I am a policy analyst, which means that my research integrates physical design and economics plus political and legal analysis. My work tends to expand the scope of impacts and options considered in planning to include a broader range of modes and solutions than normally considered in transportation planning.
I love research. My research is sometimes criticized as anti-car, but that is unfair. It is true that my analysis tends to consider often-overlooked costs of automobile travel and often overlooked benefits of multimodal transportation; however, I certainly recognize that motorized transportation provides many benefits, and automobiles are the most appropriate mode for many trips. Put briefly, I advocate a balanced transportation diet, so each mode can be used for what it does best. We will see how this philosophy applies to the New Mobilities.
This book could have been written as a gee whiz! celebration of emerging transportation technologies, or conversely, it could have been an expos of the problems they will create and the exaggerations of their proponents. It is neither. Instead, I try to provide comprehensive and objective analysis of the New Mobilities benefits and costs and the roles they should play in our future lives.
From Car Enthusiast to Multimodal Advocate
I am a recovering car enthusiast. Like most baby boom generation guys, I grew up loving cars, particularly sporty imports.
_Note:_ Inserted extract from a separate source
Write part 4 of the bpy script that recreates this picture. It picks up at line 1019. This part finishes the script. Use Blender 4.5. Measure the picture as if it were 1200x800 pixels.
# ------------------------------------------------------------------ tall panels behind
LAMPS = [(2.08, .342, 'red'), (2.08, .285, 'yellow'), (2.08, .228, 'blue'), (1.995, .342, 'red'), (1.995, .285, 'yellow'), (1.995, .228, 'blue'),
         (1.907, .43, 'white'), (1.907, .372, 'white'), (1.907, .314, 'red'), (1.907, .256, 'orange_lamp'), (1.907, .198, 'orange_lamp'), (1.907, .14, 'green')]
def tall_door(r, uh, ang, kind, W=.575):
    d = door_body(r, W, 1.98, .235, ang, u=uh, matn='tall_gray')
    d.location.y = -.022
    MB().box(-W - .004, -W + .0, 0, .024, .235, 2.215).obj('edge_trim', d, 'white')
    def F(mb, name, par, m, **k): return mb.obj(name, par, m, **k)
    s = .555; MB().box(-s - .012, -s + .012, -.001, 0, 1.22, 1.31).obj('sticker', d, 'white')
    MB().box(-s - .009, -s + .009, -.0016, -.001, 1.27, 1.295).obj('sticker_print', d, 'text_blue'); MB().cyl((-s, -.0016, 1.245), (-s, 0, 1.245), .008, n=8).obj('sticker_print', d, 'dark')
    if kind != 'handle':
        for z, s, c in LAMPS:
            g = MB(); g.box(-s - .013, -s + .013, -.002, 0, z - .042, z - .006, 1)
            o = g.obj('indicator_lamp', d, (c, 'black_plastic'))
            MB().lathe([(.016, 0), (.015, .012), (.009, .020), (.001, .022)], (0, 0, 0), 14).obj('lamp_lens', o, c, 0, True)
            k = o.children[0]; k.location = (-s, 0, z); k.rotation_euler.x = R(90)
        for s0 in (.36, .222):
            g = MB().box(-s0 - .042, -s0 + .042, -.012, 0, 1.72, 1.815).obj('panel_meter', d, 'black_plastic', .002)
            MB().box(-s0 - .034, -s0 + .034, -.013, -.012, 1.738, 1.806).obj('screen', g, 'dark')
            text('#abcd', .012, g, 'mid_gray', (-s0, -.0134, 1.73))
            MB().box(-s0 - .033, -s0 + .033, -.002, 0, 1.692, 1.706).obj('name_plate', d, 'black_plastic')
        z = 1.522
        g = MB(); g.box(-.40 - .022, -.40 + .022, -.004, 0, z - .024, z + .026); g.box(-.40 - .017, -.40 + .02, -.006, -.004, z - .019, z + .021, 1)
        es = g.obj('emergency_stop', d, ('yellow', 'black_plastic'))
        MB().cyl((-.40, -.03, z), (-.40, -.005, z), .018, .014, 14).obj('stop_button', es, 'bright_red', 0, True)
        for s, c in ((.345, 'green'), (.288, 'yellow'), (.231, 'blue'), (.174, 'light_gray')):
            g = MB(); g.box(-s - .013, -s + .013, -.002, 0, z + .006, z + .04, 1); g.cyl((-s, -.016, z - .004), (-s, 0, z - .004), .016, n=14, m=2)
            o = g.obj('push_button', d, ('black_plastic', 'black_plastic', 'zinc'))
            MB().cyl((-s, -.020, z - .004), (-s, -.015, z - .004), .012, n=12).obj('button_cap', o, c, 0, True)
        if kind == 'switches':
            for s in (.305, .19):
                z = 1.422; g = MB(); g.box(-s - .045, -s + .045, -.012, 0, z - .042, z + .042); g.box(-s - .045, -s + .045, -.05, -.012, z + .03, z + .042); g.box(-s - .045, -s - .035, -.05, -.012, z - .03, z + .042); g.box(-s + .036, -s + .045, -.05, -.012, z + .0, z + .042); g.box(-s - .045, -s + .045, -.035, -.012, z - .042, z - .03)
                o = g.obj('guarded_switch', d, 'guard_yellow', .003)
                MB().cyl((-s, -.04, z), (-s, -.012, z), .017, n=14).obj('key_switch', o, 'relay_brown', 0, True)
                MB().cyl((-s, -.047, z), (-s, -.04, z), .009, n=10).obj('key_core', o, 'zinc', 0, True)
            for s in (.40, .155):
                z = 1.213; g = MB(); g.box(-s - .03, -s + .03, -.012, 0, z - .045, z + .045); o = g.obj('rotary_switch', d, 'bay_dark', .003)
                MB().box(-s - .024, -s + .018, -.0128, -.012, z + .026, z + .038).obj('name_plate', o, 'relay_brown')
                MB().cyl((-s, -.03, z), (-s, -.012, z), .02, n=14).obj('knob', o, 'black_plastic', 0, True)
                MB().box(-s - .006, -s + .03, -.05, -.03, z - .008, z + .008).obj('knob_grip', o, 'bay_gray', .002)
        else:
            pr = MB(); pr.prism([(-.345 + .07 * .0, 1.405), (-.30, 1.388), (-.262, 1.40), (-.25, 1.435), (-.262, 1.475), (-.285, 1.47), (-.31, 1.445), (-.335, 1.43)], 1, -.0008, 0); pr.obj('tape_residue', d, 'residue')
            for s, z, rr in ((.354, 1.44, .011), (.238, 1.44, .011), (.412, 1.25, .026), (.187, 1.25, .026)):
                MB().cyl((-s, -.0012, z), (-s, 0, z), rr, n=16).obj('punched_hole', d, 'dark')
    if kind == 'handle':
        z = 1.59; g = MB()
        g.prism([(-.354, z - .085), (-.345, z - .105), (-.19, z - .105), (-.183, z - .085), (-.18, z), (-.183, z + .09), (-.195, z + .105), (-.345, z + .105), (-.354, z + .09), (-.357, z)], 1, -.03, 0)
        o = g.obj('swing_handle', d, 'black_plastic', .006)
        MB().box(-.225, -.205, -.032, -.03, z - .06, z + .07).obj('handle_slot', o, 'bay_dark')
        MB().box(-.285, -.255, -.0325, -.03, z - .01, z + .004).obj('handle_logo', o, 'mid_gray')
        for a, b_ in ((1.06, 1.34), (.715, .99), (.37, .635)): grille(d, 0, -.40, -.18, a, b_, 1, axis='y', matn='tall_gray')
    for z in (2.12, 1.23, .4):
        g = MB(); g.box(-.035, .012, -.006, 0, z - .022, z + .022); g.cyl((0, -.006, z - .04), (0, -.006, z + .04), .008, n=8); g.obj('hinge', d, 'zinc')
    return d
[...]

I savored their look, sound, and smell. I obtained my drivers license at age sixteen, and during the next two years went through a 1960 Fiat (I burned out the engine), a 1958 Saab (I burned out the engine), and a 1957 Volkswagen (I sold it to a friend). I used beautiful chrome tools to adjust tappets and replace leaky oil seals. Of course, I had to work after school every day to afford them, leaving little time for sports or socializing, and I cringe at my irresponsible and sometimes dangerous driving behavior. Thank goodness I survived!
The truth is, I was a slave to these vehicles: I worked to pay for cars so I could drive to work. I attained freedom when I sold the Volkswagen to finance a half-year backpacking trip around Latin America, where I traveled by foot, truck, bus, train, boat, and airplane through a dozen countries. Once back in North America, I relied on walking, bicycling, and public transit. We owned cars when our children were young but have been without a vehicle for the last decade, and the resulting savings financed their university educations. Car-free living made our family healthy, wealthy, and wise.
These experiences help me appreciate diverse mobility options, including New Mobilities. During the last decade Ive enjoyed using an increasing variety of travel modes including e-bikes and e-scooters, carshare services, high-speed trains, and teleconferencing programs, plus various navigation and fare payment apps. These are all part of an efficient and equitable mobility system.